2024年3月26日 | 2024年10月2日更新

※文化時報2023年12月5日号の掲載記事です。

 訪問看護・介護の現場で起こる暴力やハラスメントをご想像いただけるだろうか? 従事している専門職は女性が多い。利用者と一対一になる場面もリスクはあるが、家族から暴力やハラスメントを受けるケースもある。

 暴言や不必要な身体接触は数えきれないくらい起こっているだろう。それどころか、殴られるなどの暴力や睡眠薬入りのお茶を飲まされたという報告もある。これはハラスメントではなく犯罪被害である。
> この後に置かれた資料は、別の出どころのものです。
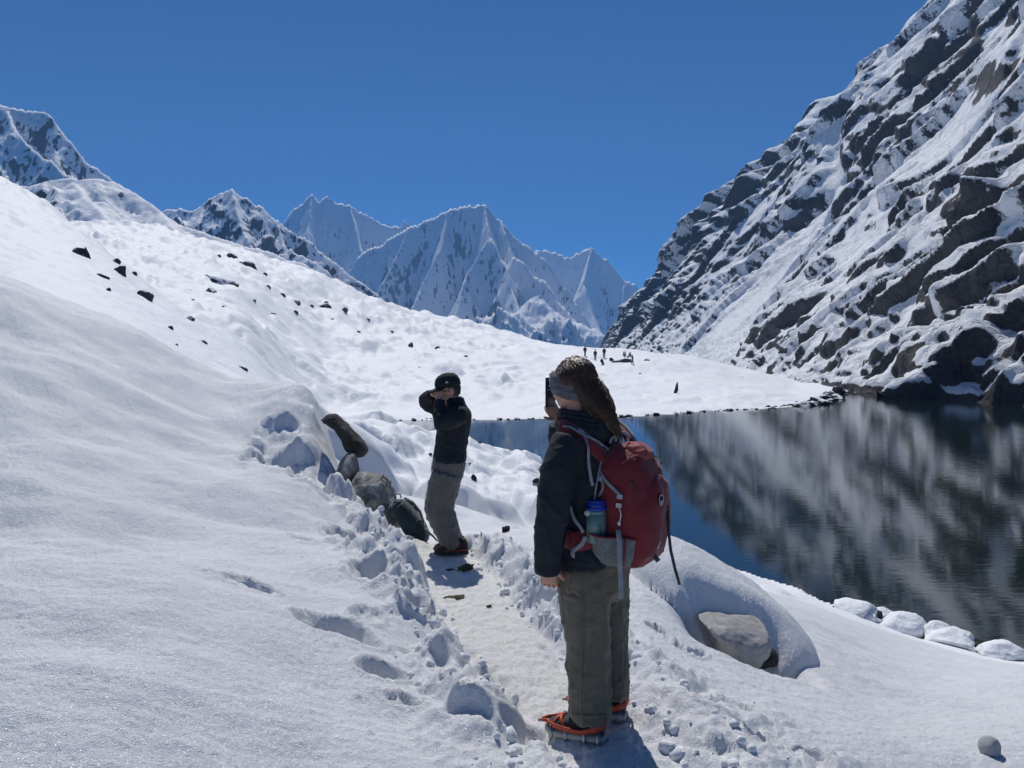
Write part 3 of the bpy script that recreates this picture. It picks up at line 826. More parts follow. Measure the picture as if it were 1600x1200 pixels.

 実際に被害にあった訪問看護事業所の関係者によると、睡眠薬を飲まされても気が付かない場合もあるらしい。「異常に眠いのは疲れているだけ。頑張らねば」と気力を振り絞って業務に当たっているような実態もあるそうだ。看護師や介護士の並々ならぬ精神力と、利用者やその家族を疑わないという気持ちに涙が出そうになる。

 このような犠牲の上に成り立っている「在宅看護・介護」とは何だろうか? と考えてしまう。もっとも、大多数の利用者やその家族には当てはまらないだろう。しかし、ごく一部とはいえ、被害にあっている専門職がいることも忘れてはならない。

 「犯罪被害に遭っても、利用者を悪く思わないのは異常である」という研修会に参加した。グループワークでは「たとえゲンコツで殴られても、利用者は悪くない。何か理由があるはずだ」と考えてしまう専門職が少数だがいた。

 普通に暴行事件だが、看護・介護現場では、「未熟だから殴られる」という被害者をさらに傷つける思考が、専門職側に根強く残っているのも確かだろう。

 このような実態を知らずに、都合のいい時だけ「心のケア」へ訪れる宗教者が受け入れられるとは思えない。

 「心のケア」というならば、利用者やその家族の不安と悲しみが暴言となって表れる場に立つことだろう。看護師や介護士はその最前線で仕事をしている。安全な場所できれいごとを言う宗教者を頼る人はいない、と心得た方がいいだろう。